OBJECTIVE
Write out the full listing again, exactly as it stands.

DATA PROVIDED

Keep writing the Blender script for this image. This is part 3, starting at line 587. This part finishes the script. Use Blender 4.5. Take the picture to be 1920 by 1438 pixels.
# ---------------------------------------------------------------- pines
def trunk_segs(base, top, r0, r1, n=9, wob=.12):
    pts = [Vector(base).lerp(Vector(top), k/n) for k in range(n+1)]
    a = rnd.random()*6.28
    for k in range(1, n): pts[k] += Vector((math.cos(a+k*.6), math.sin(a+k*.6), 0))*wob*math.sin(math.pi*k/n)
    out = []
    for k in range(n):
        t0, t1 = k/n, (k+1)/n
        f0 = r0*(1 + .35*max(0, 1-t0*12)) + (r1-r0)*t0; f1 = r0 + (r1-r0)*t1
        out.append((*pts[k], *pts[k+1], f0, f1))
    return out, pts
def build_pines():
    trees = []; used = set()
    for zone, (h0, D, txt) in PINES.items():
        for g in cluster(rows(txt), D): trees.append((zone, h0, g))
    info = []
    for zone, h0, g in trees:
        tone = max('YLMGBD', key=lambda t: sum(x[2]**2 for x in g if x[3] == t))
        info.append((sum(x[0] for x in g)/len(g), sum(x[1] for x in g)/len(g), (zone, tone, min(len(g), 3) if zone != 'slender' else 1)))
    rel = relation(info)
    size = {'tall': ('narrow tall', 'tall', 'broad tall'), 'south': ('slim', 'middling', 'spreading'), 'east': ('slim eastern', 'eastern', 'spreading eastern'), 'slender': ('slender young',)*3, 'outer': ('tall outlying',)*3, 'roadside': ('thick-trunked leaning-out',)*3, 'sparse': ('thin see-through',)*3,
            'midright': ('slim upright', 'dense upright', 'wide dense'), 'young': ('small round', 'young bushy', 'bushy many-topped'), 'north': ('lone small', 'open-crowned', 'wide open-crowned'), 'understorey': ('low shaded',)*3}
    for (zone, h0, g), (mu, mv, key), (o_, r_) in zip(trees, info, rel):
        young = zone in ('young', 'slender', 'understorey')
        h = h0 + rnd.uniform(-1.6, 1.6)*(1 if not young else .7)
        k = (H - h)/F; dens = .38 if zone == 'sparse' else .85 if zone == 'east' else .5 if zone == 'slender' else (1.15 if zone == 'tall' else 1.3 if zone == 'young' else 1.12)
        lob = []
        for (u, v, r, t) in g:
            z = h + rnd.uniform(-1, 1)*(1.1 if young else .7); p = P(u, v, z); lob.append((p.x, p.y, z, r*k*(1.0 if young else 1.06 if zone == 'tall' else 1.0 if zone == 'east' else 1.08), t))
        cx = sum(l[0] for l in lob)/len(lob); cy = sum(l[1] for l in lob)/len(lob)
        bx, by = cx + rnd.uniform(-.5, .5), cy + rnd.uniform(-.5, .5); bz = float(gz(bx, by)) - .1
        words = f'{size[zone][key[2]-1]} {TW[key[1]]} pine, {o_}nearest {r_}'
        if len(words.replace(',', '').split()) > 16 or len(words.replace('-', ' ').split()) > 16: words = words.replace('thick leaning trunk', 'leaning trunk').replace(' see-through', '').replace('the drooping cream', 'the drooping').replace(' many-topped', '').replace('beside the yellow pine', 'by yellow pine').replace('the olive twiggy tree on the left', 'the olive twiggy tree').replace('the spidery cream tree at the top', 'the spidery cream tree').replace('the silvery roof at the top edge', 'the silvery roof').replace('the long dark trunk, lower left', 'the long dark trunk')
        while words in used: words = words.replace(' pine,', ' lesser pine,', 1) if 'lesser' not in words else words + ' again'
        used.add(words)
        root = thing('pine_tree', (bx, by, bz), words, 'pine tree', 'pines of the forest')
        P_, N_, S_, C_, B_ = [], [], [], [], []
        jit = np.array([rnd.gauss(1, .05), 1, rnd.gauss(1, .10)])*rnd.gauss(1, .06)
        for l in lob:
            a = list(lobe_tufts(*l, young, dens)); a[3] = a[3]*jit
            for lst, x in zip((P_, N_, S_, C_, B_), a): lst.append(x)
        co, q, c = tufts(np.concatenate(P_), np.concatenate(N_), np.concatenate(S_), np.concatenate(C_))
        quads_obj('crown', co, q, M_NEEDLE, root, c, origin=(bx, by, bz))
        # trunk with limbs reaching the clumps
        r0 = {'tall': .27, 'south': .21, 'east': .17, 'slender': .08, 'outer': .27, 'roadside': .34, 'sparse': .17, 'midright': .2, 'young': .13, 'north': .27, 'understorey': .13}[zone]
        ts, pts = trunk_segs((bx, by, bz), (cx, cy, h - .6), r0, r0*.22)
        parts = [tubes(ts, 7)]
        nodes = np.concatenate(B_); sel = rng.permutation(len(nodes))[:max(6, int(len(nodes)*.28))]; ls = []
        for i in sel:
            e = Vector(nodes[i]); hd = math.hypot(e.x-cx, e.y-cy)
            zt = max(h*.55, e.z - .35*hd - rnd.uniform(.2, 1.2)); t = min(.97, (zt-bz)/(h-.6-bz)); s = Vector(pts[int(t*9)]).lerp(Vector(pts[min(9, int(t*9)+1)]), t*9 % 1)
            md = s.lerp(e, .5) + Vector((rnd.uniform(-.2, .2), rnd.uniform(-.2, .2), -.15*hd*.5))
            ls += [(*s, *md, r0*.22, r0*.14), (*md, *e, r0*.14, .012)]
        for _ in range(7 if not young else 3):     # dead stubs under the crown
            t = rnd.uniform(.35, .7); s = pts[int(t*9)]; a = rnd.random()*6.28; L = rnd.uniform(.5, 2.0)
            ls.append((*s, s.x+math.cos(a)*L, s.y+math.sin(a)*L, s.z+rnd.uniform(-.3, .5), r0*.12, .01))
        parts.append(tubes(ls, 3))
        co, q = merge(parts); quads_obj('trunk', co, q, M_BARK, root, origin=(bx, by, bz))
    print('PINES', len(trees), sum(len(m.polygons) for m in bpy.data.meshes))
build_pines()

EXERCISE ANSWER
Keep writing the Blender script for this image. This is part 3, starting at line 587. This part finishes the script. Use Blender 4.5. Take the picture to be 1920 by 1438 pixels.
# ---------------------------------------------------------------- pines
def trunk_segs(base, top, r0, r1, n=9, wob=.12):
    pts = [Vector(base).lerp(Vector(top), k/n) for k in range(n+1)]
    a = rnd.random()*6.28
    for k in range(1, n): pts[k] += Vector((math.cos(a+k*.6), math.sin(a+k*.6), 0))*wob*math.sin(math.pi*k/n)
    out = []
    for k in range(n):
        t0, t1 = k/n, (k+1)/n
        f0 = r0*(1 + .35*max(0, 1-t0*12)) + (r1-r0)*t0; f1 = r0 + (r1-r0)*t1
        out.append((*pts[k], *pts[k+1], f0, f1))
    return out, pts
def build_pines():
    trees = []; used = set()
    for zone, (h0, D, txt) in PINES.items():
        for g in cluster(rows(txt), D): trees.append((zone, h0, g))
    info = []
    for zone, h0, g in trees:
        tone = max('YLMGBD', key=lambda t: sum(x[2]**2 for x in g if x[3] == t))
        info.append((sum(x[0] for x in g)/len(g), sum(x[1] for x in g)/len(g), (zone, tone, min(len(g), 3) if zone != 'slender' else 1)))
    rel = relation(info)
    size = {'tall': ('narrow tall', 'tall', 'broad tall'), 'south': ('slim', 'middling', 'spreading'), 'east': ('slim eastern', 'eastern', 'spreading eastern'), 'slender': ('slender young',)*3, 'outer': ('tall outlying',)*3, 'roadside': ('thick-trunked leaning-out',)*3, 'sparse': ('thin see-through',)*3,
            'midright': ('slim upright', 'dense upright', 'wide dense'), 'young': ('small round', 'young bushy', 'bushy many-topped'), 'north': ('lone small', 'open-crowned', 'wide open-crowned'), 'understorey': ('low shaded',)*3}
    for (zone, h0, g), (mu, mv, key), (o_, r_) in zip(trees, info, rel):
        young = zone in ('young', 'slender', 'understorey')
        h = h0 + rnd.uniform(-1.6, 1.6)*(1 if not young else .7)
        k = (H - h)/F; dens = .38 if zone == 'sparse' else .85 if zone == 'east' else .5 if zone == 'slender' else (1.15 if zone == 'tall' else 1.3 if zone == 'young' else 1.12)
        lob = []
        for (u, v, r, t) in g:
            z = h + rnd.uniform(-1, 1)*(1.1 if young else .7); p = P(u, v, z); lob.append((p.x, p.y, z, r*k*(1.0 if young else 1.06 if zone == 'tall' else 1.0 if zone == 'east' else 1.08), t))
        cx = sum(l[0] for l in lob)/len(lob); cy = sum(l[1] for l in lob)/len(lob)
        bx, by = cx + rnd.uniform(-.5, .5), cy + rnd.uniform(-.5, .5); bz = float(gz(bx, by)) - .1
        words = f'{size[zone][key[2]-1]} {TW[key[1]]} pine, {o_}nearest {r_}'
        if len(words.replace(',', '').split()) > 16 or len(words.replace('-', ' ').split()) > 16: words = words.replace('thick leaning trunk', 'leaning trunk').replace(' see-through', '').replace('the drooping cream', 'the drooping').replace(' many-topped', '').replace('beside the yellow pine', 'by yellow pine').replace('the olive twiggy tree on the left', 'the olive twiggy tree').replace('the spidery cream tree at the top', 'the spidery cream tree').replace('the silvery roof at the top edge', 'the silvery roof').replace('the long dark trunk, lower left', 'the long dark trunk')
        while words in used: words = words.replace(' pine,', ' lesser pine,', 1) if 'lesser' not in words else words + ' again'
        used.add(words)
        root = thing('pine_tree', (bx, by, bz), words, 'pine tree', 'pines of the forest')
        P_, N_, S_, C_, B_ = [], [], [], [], []
        jit = np.array([rnd.gauss(1, .05), 1, rnd.gauss(1, .10)])*rnd.gauss(1, .06)
        for l in lob:
            a = list(lobe_tufts(*l, young, dens)); a[3] = a[3]*jit
            for lst, x in zip((P_, N_, S_, C_, B_), a): lst.append(x)
        co, q, c = tufts(np.concatenate(P_), np.concatenate(N_), np.concatenate(S_), np.concatenate(C_))
        quads_obj('crown', co, q, M_NEEDLE, root, c, origin=(bx, by, bz))
        # trunk with limbs reaching the clumps
        r0 = {'tall': .27, 'south': .21, 'east': .17, 'slender': .08, 'outer': .27, 'roadside': .34, 'sparse': .17, 'midright': .2, 'young': .13, 'north': .27, 'understorey': .13}[zone]
        ts, pts = trunk_segs((bx, by, bz), (cx, cy, h - .6), r0, r0*.22)
        parts = [tubes(ts, 7)]
        nodes = np.concatenate(B_); sel = rng.permutation(len(nodes))[:max(6, int(len(nodes)*.28))]; ls = []
        for i in sel:
            e = Vector(nodes[i]); hd = math.hypot(e.x-cx, e.y-cy)
            zt = max(h*.55, e.z - .35*hd - rnd.uniform(.2, 1.2)); t = min(.97, (zt-bz)/(h-.6-bz)); s = Vector(pts[int(t*9)]).lerp(Vector(pts[min(9, int(t*9)+1)]), t*9 % 1)
            md = s.lerp(e, .5) + Vector((rnd.uniform(-.2, .2), rnd.uniform(-.2, .2), -.15*hd*.5))
            ls += [(*s, *md, r0*.22, r0*.14), (*md, *e, r0*.14, .012)]
        for _ in range(7 if not young else 3):     # dead stubs under the crown
            t = rnd.uniform(.35, .7); s = pts[int(t*9)]; a = rnd.random()*6.28; L = rnd.uniform(.5, 2.0)
            ls.append((*s, s.x+math.cos(a)*L, s.y+math.sin(a)*L, s.z+rnd.uniform(-.3, .5), r0*.12, .01))
        parts.append(tubes(ls, 3))
        co, q = merge(parts); quads_obj('trunk', co, q, M_BARK, root, origin=(bx, by, bz))
    print('PINES', len(trees), sum(len(m.polygons) for m in bpy.data.meshes))
build_pines()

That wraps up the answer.